4.6.24

Everyone On This Train Is A Suspect

I absolutely gobbled up Benjamin Stevenson's previous murder mystery novel, Everyone In My Family Has Killed Someone, and its sequel, Everyone On This Train Is a Suspect, did not disappoint. Stevenson has immense fun playing with the conventions of rules of the mystery genre, pointing out when the rules are broken, and when he's adhering to them (hm, we're at the 60,000 word mark now, we're due for another murder). In fact the key word for Stevenson's books is playful, despite their sometimes gory and dark subject matter. 

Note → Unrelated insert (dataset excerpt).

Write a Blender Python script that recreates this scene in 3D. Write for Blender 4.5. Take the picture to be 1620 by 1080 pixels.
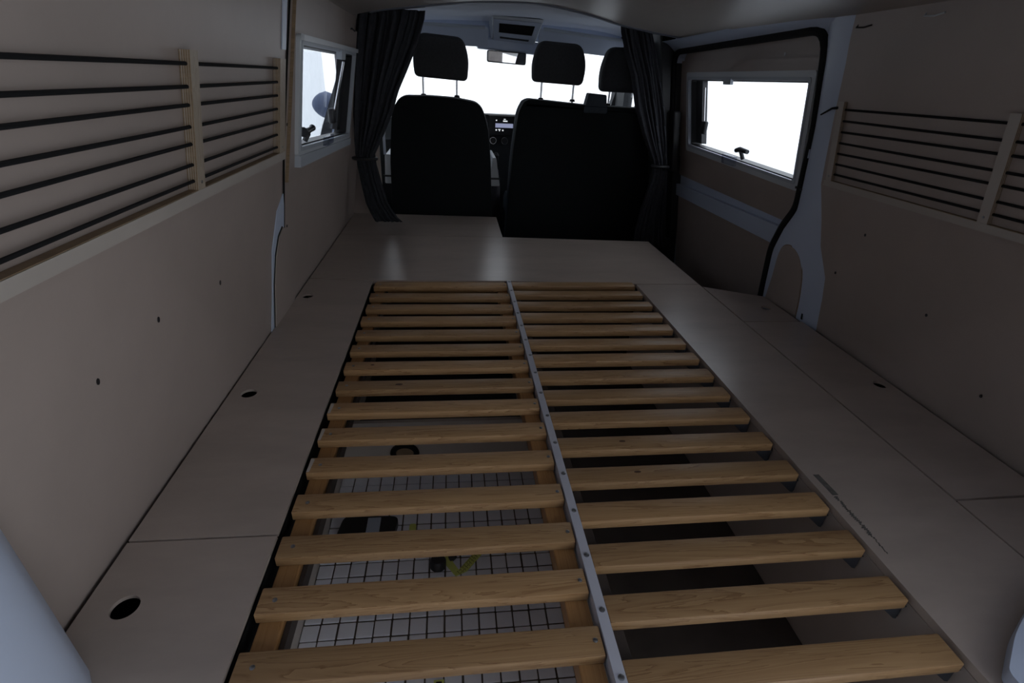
import bpy, bmesh, math, random
from mathutils import Vector, Matrix
random.seed(4)
S = bpy.context.scene
for o in list(bpy.data.objects): bpy.data.objects.remove(o)
COL = S.collection
DZ = 0.32                      # bed deck height above the van floor; everything is modelled with deck top at z = 0

# ---------------------------------------------------------------- camera
def cam_axes(pitch, yaw, roll):
    p, y, r = map(math.radians, (pitch, yaw, roll))
    fwd = Vector((math.sin(y)*math.cos(p), math.cos(y)*math.cos(p), -math.sin(p)))
    right = fwd.cross(Vector((0, 0, 1))).normalized(); up = right.cross(fwd)
    return right*math.cos(r)+up*math.sin(r), -right*math.sin(r)+up*math.cos(r), fwd
R_, U_, F_ = cam_axes(27.47, 7.48, 2.92)
cd = bpy.data.cameras.new('camera'); cam = bpy.data.objects.new('camera', cd); COL.objects.link(cam)
cd.sensor_width = 36; cd.lens = 800*36/1620; cd.clip_start = .02
M = Matrix((R_, U_, -F_)).transposed().to_4x4(); M.translation = Vector((0, 0, .664+DZ)); cam.matrix_world = M
S.camera = cam

# ---------------------------------------------------------------- sky and exposure
w = bpy.data.worlds.new('world'); S.world = w; w.use_nodes = True
wn = w.node_tree; bg = wn.nodes['Background']
bg.inputs['Color'].default_value = (.88, .94, 1.0, 1); bg.inputs['Strength'].default_value = 1.6
S.view_settings.view_transform = 'Standard'; S.view_settings.look = 'None'
S.view_settings.gamma = 1; S.view_settings.use_curve_mapping = False
S.view_settings.exposure = 0.36

# ---------------------------------------------------------------- materials
def mat(name, col, rough=.5, metal=0, var=0, scale=4, bump=0, bscale=60, spec=.5, stretch=(1, 1, 1), dark=None):
    m = bpy.data.materials.new(name); m.use_nodes = True; n = m.node_tree; b = n.nodes['Principled BSDF']
    b.inputs['Base Color'].default_value = (*col, 1); b.inputs['Roughness'].default_value = rough
    b.inputs['Metallic'].default_value = metal; b.inputs['Specular IOR Level'].default_value = spec
    tc = n.nodes.new('ShaderNodeTexCoord'); mp = n.nodes.new('ShaderNodeMapping'); mp.inputs['Scale'].default_value = stretch
    n.links.new(tc.outputs['Object'], mp.inputs['Vector'])
    if var:
        t = n.nodes.new('ShaderNodeTexNoise'); t.inputs['Scale'].default_value = scale; t.inputs['Detail'].default_value = 6; t.inputs['Roughness'].default_value = .6
        n.links.new(mp.outputs[0], t.inputs['Vector'])
        r = n.nodes.new('ShaderNodeValToRGB'); r.color_ramp.elements[0].position = .3; r.color_ramp.elements[1].position = .7
        d = dark or tuple(c*(1-var) for c in col)
        r.color_ramp.elements[0].color = (*d, 1); r.color_ramp.elements[1].color = (*[min(1, c*(1+var*.4)) for c in col], 1)
        n.links.new(t.outputs['Fac'], r.inputs['Fac']); n.links.new(r.outputs['Color'], b.inputs['Base Color'])
    if bump:
        t2 = n.nodes.new('ShaderNodeTexNoise'); t2.inputs['Scale'].default_value = bscale; t2.inputs['Detail'].default_value = 4
        n.links.new(mp.outputs[0], t2.inputs['Vector'])
        bp = n.nodes.new('ShaderNodeBump'); bp.inputs['Strength'].default_value = bump; bp.inputs['Distance'].default_value = .002
        n.links.new(t2.outputs['Fac'], bp.inputs['Height']); n.links.new(bp.outputs[0], b.inputs['Normal'])
    return m

def wood(name, c1, c2, axis=0, rough=.45, knots=True):
    m = bpy.data.materials.new(name); m.use_nodes = True; n = m.node_tree; b = n.nodes['Principled BSDF']; L = n.links
    b.inputs['Roughness'].default_value = rough
    tc = n.nodes.new('ShaderNodeTexCoord'); oi = n.nodes.new('ShaderNodeObjectInfo')
    sc = n.nodes.new('ShaderNodeVectorMath'); sc.operation = 'SCALE'; sc.inputs[0].default_value = (7.3, 11.1, 5.7)
    L.new(oi.outputs['Random'], sc.inputs['Scale'])
    ad = n.nodes.new('ShaderNodeVectorMath'); ad.operation = 'ADD'
    L.new(tc.outputs['Object'], ad.inputs[0]); L.new(sc.outputs[0], ad.inputs[1])
    mp = n.nodes.new('ShaderNodeMapping'); s = [26, 26, 26]; s[axis] = 1.3; mp.inputs['Scale'].default_value = s
    L.new(ad.outputs[0], mp.inputs['Vector'])
    t = n.nodes.new('ShaderNodeTexNoise'); t.inputs['Scale'].default_value = 1.6; t.inputs['Detail'].default_value = 7; t.inputs['Distortion'].default_value = 1.2
    L.new(mp.outputs[0], t.inputs['Vector'])
    ma = n.nodes.new('ShaderNodeMath'); ma.operation = 'MULTIPLY'; ma.inputs[1].default_value = 9; L.new(t.outputs['Fac'], ma.inputs[0])
    fr = n.nodes.new('ShaderNodeMath'); fr.operation = 'FRACT'; L.new(ma.outputs[0], fr.inputs[0])
    r = n.nodes.new('ShaderNodeValToRGB'); e = r.color_ramp.elements
    e[0].position = 0; e[0].color = (*c1, 1); e[1].position = 1; e[1].color = (*c2, 1)
    e2 = r.color_ramp.elements.new(.8); e2.color = (*[a*.6+bb*.4 for a, bb in zip(c1, c2)], 1)
    L.new(fr.outputs[0], r.inputs['Fac'])
    # piece-to-piece tone
    hs = n.nodes.new('ShaderNodeHueSaturation'); mr = n.nodes.new('ShaderNodeMapRange')
    mr.inputs['To Min'].default_value = .8; mr.inputs['To Max'].default_value = 1.12
    L.new(oi.outputs['Random'], mr.inputs['Value']); L.new(mr.outputs[0], hs.inputs['Value']); L.new(r.outputs['Color'], hs.inputs['Color'])
    out = hs.outputs['Color']
    if knots:
        m2 = n.nodes.new('ShaderNodeMapping'); s2 = [9, 9, 9]; s2[axis] = 4; m2.inputs['Scale'].default_value = s2; L.new(ad.outputs[0], m2.inputs['Vector'])
        v = n.nodes.new('ShaderNodeTexVoronoi'); v.inputs['Scale'].default_value = 1; L.new(m2.outputs[0], v.inputs['Vector'])
        kr = n.nodes.new('ShaderNodeMapRange'); kr.inputs['From Min'].default_value = .035; kr.inputs['From Max'].default_value = .10
        kr.inputs['To Min'].default_value = .8; kr.inputs['To Max'].default_value = 0
        L.new(v.outputs['Distance'], kr.inputs['Value'])
        mx = n.nodes.new('ShaderNodeMixRGB'); mx.inputs['Color2'].default_value = (.10, .045, .02, 1)
        L.new(kr.outputs[0], mx.inputs['Fac']); L.new(out, mx.inputs['Color1']); out = mx.outputs['Color']
    L.new(out, b.inputs['Base Color'])
    bp = n.nodes.new('ShaderNodeBump'); bp.inputs['Strength'].default_value = .15; bp.inputs['Distance'].default_value = .001
    L.new(t.outputs['Fac'], bp.inputs['Height']); L.new(bp.outputs[0], b.inputs['Normal'])
    return m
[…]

There was an extra element of fun in this book for me, because it features a collection of murder writers, who each specialise in a different kind of mystery and thus contribute a special expertise to the deduction. Thus we have forensics, legal, psychological etc. Ernest himself is suffering from the insecurity of the debut novelist, and there are plenty of enjoyable digs at the publishing industry, literary festivals, writing snobbery and rivalries (of course this wouldn't be possible with a collection of kidlit and YA writers, because everyone in that community is so supportive and simply lovely -- I'm not even joking).

The idea of a crime writing festival held on the Ghan is simply gorgeous -- what a dream! I hope Stevenson got a grant for research. Trains, writers, murder and self-aware playfulness, as well as a genuinely clever and twisty plot: what more could you ask for? Oh, and it's Australian, too.